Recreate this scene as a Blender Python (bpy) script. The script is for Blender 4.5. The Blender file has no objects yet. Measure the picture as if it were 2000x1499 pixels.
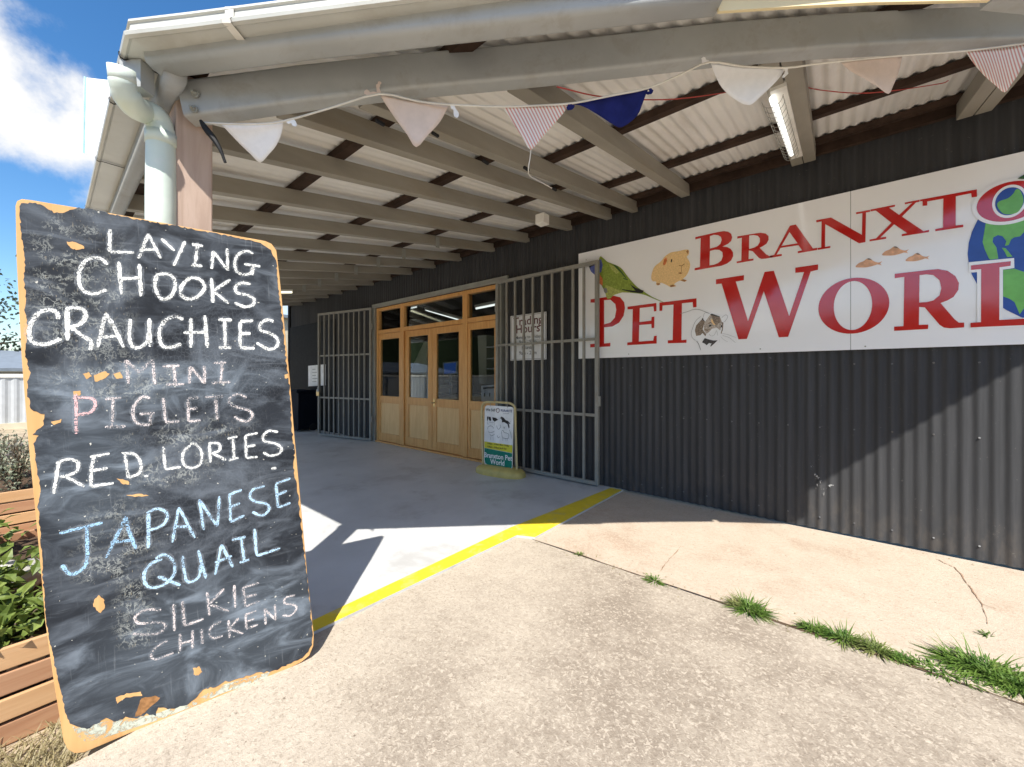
import bpy, bmesh, math, random
from mathutils import Vector, Matrix, noise as mnoise
from mathutils.geometry import tessellate_polygon

random.seed(7)
S = bpy.context.scene
COL = S.collection
R = math.radians

# ------------------------------------------------------------------ camera, light, exposure
FPX, VX, HY, CH = 755.0, 93.0, 735.0, 1.4          # focal length in photo pixels, wall vanishing point, horizon row, eye height
YAW = math.pi / 2 - math.atan((1000 - VX) / FPX)
FW = Vector((-math.sin(YAW), math.cos(YAW), 0)); RT = Vector((math.cos(YAW), math.sin(YAW), 0)); UP = Vector((0, 0, 1))
CAM = Vector((0, 0, CH))
cd = bpy.data.cameras.new('camera'); cam = bpy.data.objects.new('camera', cd); COL.objects.link(cam)
cam.location = CAM; cam.rotation_euler = (math.pi / 2, 0, YAW)
cd.sensor_width = 36; cd.lens = 36 * FPX / 2000; cd.shift_y = -(749.5 - HY) / 2000
cd.clip_start = 0.02; cd.clip_end = 2000
S.camera = cam

SUNV = Vector((-.47, .582, -1)).normalized()
sl = bpy.data.lights.new('sun', 'SUN'); sl.energy = 4.6; sl.angle = R(.53); sl.color = (1, .955, .88)
so = bpy.data.objects.new('sun', sl); COL.objects.link(so)
so.rotation_euler = SUNV.to_track_quat('-Z', 'Y').to_euler(); so.location = (3, -4, 9)
S.view_settings.view_transform = 'Standard'; S.view_settings.look = 'None'
S.view_settings.gamma = 1; S.view_settings.exposure = 0.8
S.render.engine = 'CYCLES'
S.cycles.max_bounces = 10; S.cycles.diffuse_bounces = 6; S.cycles.glossy_bounces = 4; S.cycles.transparent_max_bounces = 12
S.cycles.use_denoising = True
S.cycles.sample_clamp_indirect = 8


class NT:
    """Small helper round a node tree: sockets and plain values both go in as inputs."""
    def __init__(s, tree): s.t = tree; s.t.nodes.clear()
    def n(s, kind, ins=None, **props):
        nd = s.t.nodes.new(kind)
        for k, v in props.items(): setattr(nd, k, v)
        for k, v in (ins or {}).items():
            i = nd.inputs[k]
            if isinstance(v, bpy.types.NodeSocket): s.t.links.new(v, i)
            elif v is not None:
                if i.type == 'RGBA' and not isinstance(v, float) and len(v) == 3: v = (*v, 1)
                i.default_value = v
        return nd
    def m(s, op, a, b=0.0, c=None, clamp=False):
        nd = s.n('ShaderNodeMath', {0: a, 1: b}, operation=op, use_clamp=clamp)
        if c is not None:
            if isinstance(c, bpy.types.NodeSocket): s.t.links.new(c, nd.inputs[2])
            else: nd.inputs[2].default_value = c
        return nd.outputs[0]
    def step(s, v, a, b):
        return s.n('ShaderNodeMapRange', {'Value': v, 'From Min': a, 'From Max': b}, interpolation_type='SMOOTHSTEP').outputs[0]
    def mix(s, f, a, b):
        nd = s.n('ShaderNodeMix', None, data_type='RGBA')
        for i, v in ((0, f), (6, a), (7, b)):
            if isinstance(v, bpy.types.NodeSocket): s.t.links.new(v, nd.inputs[i])
            else: nd.inputs[i].default_value = (*v, 1) if i and len(v) == 3 else v
        return nd.outputs[2]
    def noise(s, vec, scale, detail=3.0, rough=.5, dist=0.0):
        return s.n('ShaderNodeTexNoise', {'Vector': vec, 'Scale': float(scale), 'Detail': float(detail), 'Roughness': float(rough), 'Distortion': float(dist)}).outputs[0]
    def map(s, vec, scale=(1, 1, 1), loc=(0, 0, 0), rot=(0, 0, 0)):
        return s.n('ShaderNodeMapping', {'Vector': vec, 'Scale': scale, 'Location': loc, 'Rotation': rot}).outputs[0]
    def obj(s): return s.n('ShaderNodeTexCoord').outputs['Object']
    def uv(s): return s.n('ShaderNodeTexCoord').outputs['UV']
    def pos(s): return s.n('ShaderNodeNewGeometry').outputs['Position']
    def bump(s, h, strength=.3, dist=.01): return s.n('ShaderNodeBump', {'Height': h, 'Strength': float(strength), 'Distance': float(dist)}).outputs[0]
    def out(s, sh): s.n('ShaderNodeOutputMaterial', {'Surface': sh})
    def bsdf(s, col, rough=.6, spec=.5, normal=None, metal=0.0, **kw):
        ins = {'Base Color': col, 'Roughness': rough, 'Specular IOR Level': spec, 'Metallic': metal}
        if normal is not None: ins['Normal'] = normal
        ins.update(kw)
        return s.n('ShaderNodeBsdfPrincipled', ins).outputs[0]


# ---- the sky: physical sky with a band of fair-weather cloud
W_ = bpy.data.worlds.new('World'); S.world = W_; W_.use_nodes = True
def ray(px, py): return FW + RT * ((px - 1000) / FPX) + UP * ((HY - py) / FPX)
w = NT(W_.node_tree)
sky = w.n('ShaderNodeTexSky', sky_type='NISHITA', sun_disc=False, sun_elevation=math.asin(-SUNV.z),
          sun_rotation=math.atan2(-SUNV.x, -SUNV.y), altitude=50.0, air_density=1.0, dust_density=.6, ozone_density=2.0)
gen = w.n('ShaderNodeTexCoord').outputs['Generated']
bn = ray(-60, 90).cross(ray(190, 330)).normalized()
dotn = w.n('ShaderNodeVectorMath', {0: gen, 1: tuple(bn)}, operation='DOT_PRODUCT').outputs['Value']
wob = w.m('SUBTRACT', w.noise(gen, 5.5, 7, .6), .5)
band = w.step(w.m('ABSOLUTE', w.m('ADD', dotn, w.m('MULTIPLY', wob, .36))), .10, .01)
puffs = w.step(w.noise(w.map(gen, (1, 1, 2.2), (.3, .1, 0)), 3.2, 8, .58), .56, .72)
cl = w.m('MAXIMUM', w.m('MULTIPLY', band, w.step(w.noise(gen, 9.0, 6, .6), .2, .55)), w.m('MULTIPLY', puffs, .75))
hs_ = w.n('ShaderNodeHueSaturation', {'Saturation': 1.3, 'Value': 1.0, 'Color': sky.outputs[0]})
bg1 = w.n('ShaderNodeBackground', {'Color': hs_.outputs[0], 'Strength': .12})
bg2 = w.n('ShaderNodeBackground', {'Color': (1, .99, .97, 1), 'Strength': .62})
mx = w.n('ShaderNodeMixShader', {0: cl, 1: bg1.outputs[0], 2: bg2.outputs[0]})
w.n('ShaderNodeOutputWorld', {'Surface': mx.outputs[0]})

# ------------------------------------------------------------------ pixels to points in the place
def at_y(px, py, y): r = ray(px, py); return CAM + r * (y / r.y)
def at_z(px, py, z): r = ray(px, py); return CAM + r * ((z - CH) / r.z)
def at_d(px, py, d): return CAM + ray(px, py) * d
def at_plane(px, py, p0, n, off=0.0):
    r = ray(px, py); return CAM + r * (((p0 + n * off) - CAM).dot(n) / r.dot(n))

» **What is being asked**
Copy the whole of the material above exactly, but not its images.

» **Full answer**
Recreate this scene as a Blender Python (bpy) script. The script is for Blender 4.5. The Blender file has no objects yet. Measure the picture as if it were 2000x1499 pixels.
import bpy, bmesh, math, random
from mathutils import Vector, Matrix, noise as mnoise
from mathutils.geometry import tessellate_polygon

random.seed(7)
S = bpy.context.scene
COL = S.collection
R = math.radians

# ------------------------------------------------------------------ camera, light, exposure
FPX, VX, HY, CH = 755.0, 93.0, 735.0, 1.4          # focal length in photo pixels, wall vanishing point, horizon row, eye height
YAW = math.pi / 2 - math.atan((1000 - VX) / FPX)
FW = Vector((-math.sin(YAW), math.cos(YAW), 0)); RT = Vector((math.cos(YAW), math.sin(YAW), 0)); UP = Vector((0, 0, 1))
CAM = Vector((0, 0, CH))
cd = bpy.data.cameras.new('camera'); cam = bpy.data.objects.new('camera', cd); COL.objects.link(cam)
cam.location = CAM; cam.rotation_euler = (math.pi / 2, 0, YAW)
cd.sensor_width = 36; cd.lens = 36 * FPX / 2000; cd.shift_y = -(749.5 - HY) / 2000
cd.clip_start = 0.02; cd.clip_end = 2000
S.camera = cam

SUNV = Vector((-.47, .582, -1)).normalized()
sl = bpy.data.lights.new('sun', 'SUN'); sl.energy = 4.6; sl.angle = R(.53); sl.color = (1, .955, .88)
so = bpy.data.objects.new('sun', sl); COL.objects.link(so)
so.rotation_euler = SUNV.to_track_quat('-Z', 'Y').to_euler(); so.location = (3, -4, 9)
S.view_settings.view_transform = 'Standard'; S.view_settings.look = 'None'
S.view_settings.gamma = 1; S.view_settings.exposure = 0.8
S.render.engine = 'CYCLES'
S.cycles.max_bounces = 10; S.cycles.diffuse_bounces = 6; S.cycles.glossy_bounces = 4; S.cycles.transparent_max_bounces = 12
S.cycles.use_denoising = True
S.cycles.sample_clamp_indirect = 8


class NT:
    """Small helper round a node tree: sockets and plain values both go in as inputs."""
    def __init__(s, tree): s.t = tree; s.t.nodes.clear()
    def n(s, kind, ins=None, **props):
        nd = s.t.nodes.new(kind)
        for k, v in props.items(): setattr(nd, k, v)
        for k, v in (ins or {}).items():
            i = nd.inputs[k]
            if isinstance(v, bpy.types.NodeSocket): s.t.links.new(v, i)
            elif v is not None:
                if i.type == 'RGBA' and not isinstance(v, float) and len(v) == 3: v = (*v, 1)
                i.default_value = v
        return nd
    def m(s, op, a, b=0.0, c=None, clamp=False):
        nd = s.n('ShaderNodeMath', {0: a, 1: b}, operation=op, use_clamp=clamp)
        if c is not None:
            if isinstance(c, bpy.types.NodeSocket): s.t.links.new(c, nd.inputs[2])
            else: nd.inputs[2].default_value = c
        return nd.outputs[0]
    def step(s, v, a, b):
        return s.n('ShaderNodeMapRange', {'Value': v, 'From Min': a, 'From Max': b}, interpolation_type='SMOOTHSTEP').outputs[0]
    def mix(s, f, a, b):
        nd = s.n('ShaderNodeMix', None, data_type='RGBA')
        for i, v in ((0, f), (6, a), (7, b)):
            if isinstance(v, bpy.types.NodeSocket): s.t.links.new(v, nd.inputs[i])
            else: nd.inputs[i].default_value = (*v, 1) if i and len(v) == 3 else v
        return nd.outputs[2]
    def noise(s, vec, scale, detail=3.0, rough=.5, dist=0.0):
        return s.n('ShaderNodeTexNoise', {'Vector': vec, 'Scale': float(scale), 'Detail': float(detail), 'Roughness': float(rough), 'Distortion': float(dist)}).outputs[0]
    def map(s, vec, scale=(1, 1, 1), loc=(0, 0, 0), rot=(0, 0, 0)):
        return s.n('ShaderNodeMapping', {'Vector': vec, 'Scale': scale, 'Location': loc, 'Rotation': rot}).outputs[0]
    def obj(s): return s.n('ShaderNodeTexCoord').outputs['Object']
    def uv(s): return s.n('ShaderNodeTexCoord').outputs['UV']
    def pos(s): return s.n('ShaderNodeNewGeometry').outputs['Position']
    def bump(s, h, strength=.3, dist=.01): return s.n('ShaderNodeBump', {'Height': h, 'Strength': float(strength), 'Distance': float(dist)}).outputs[0]
    def out(s, sh): s.n('ShaderNodeOutputMaterial', {'Surface': sh})
    def bsdf(s, col, rough=.6, spec=.5, normal=None, metal=0.0, **kw):
        ins = {'Base Color': col, 'Roughness': rough, 'Specular IOR Level': spec, 'Metallic': metal}
        if normal is not None: ins['Normal'] = normal
        ins.update(kw)
        return s.n('ShaderNodeBsdfPrincipled', ins).outputs[0]


# ---- the sky: physical sky with a band of fair-weather cloud
W_ = bpy.data.worlds.new('World'); S.world = W_; W_.use_nodes = True
def ray(px, py): return FW + RT * ((px - 1000) / FPX) + UP * ((HY - py) / FPX)
w = NT(W_.node_tree)
sky = w.n('ShaderNodeTexSky', sky_type='NISHITA', sun_disc=False, sun_elevation=math.asin(-SUNV.z),
          sun_rotation=math.atan2(-SUNV.x, -SUNV.y), altitude=50.0, air_density=1.0, dust_density=.6, ozone_density=2.0)
gen = w.n('ShaderNodeTexCoord').outputs['Generated']
bn = ray(-60, 90).cross(ray(190, 330)).normalized()
dotn = w.n('ShaderNodeVectorMath', {0: gen, 1: tuple(bn)}, operation='DOT_PRODUCT').outputs['Value']
wob = w.m('SUBTRACT', w.noise(gen, 5.5, 7, .6), .5)
band = w.step(w.m('ABSOLUTE', w.m('ADD', dotn, w.m('MULTIPLY', wob, .36))), .10, .01)
puffs = w.step(w.noise(w.map(gen, (1, 1, 2.2), (.3, .1, 0)), 3.2, 8, .58), .56, .72)
cl = w.m('MAXIMUM', w.m('MULTIPLY', band, w.step(w.noise(gen, 9.0, 6, .6), .2, .55)), w.m('MULTIPLY', puffs, .75))
hs_ = w.n('ShaderNodeHueSaturation', {'Saturation': 1.3, 'Value': 1.0, 'Color': sky.outputs[0]})
bg1 = w.n('ShaderNodeBackground', {'Color': hs_.outputs[0], 'Strength': .12})
bg2 = w.n('ShaderNodeBackground', {'Color': (1, .99, .97, 1), 'Strength': .62})
mx = w.n('ShaderNodeMixShader', {0: cl, 1: bg1.outputs[0], 2: bg2.outputs[0]})
w.n('ShaderNodeOutputWorld', {'Surface': mx.outputs[0]})

# ------------------------------------------------------------------ pixels to points in the place
def at_y(px, py, y): r = ray(px, py); return CAM + r * (y / r.y)
def at_z(px, py, z): r = ray(px, py); return CAM + r * ((z - CH) / r.z)
def at_d(px, py, d): return CAM + ray(px, py) * d
def at_plane(px, py, p0, n, off=0.0):
    r = ray(px, py); return CAM + r * (((p0 + n * off) - CAM).dot(n) / r.dot(n))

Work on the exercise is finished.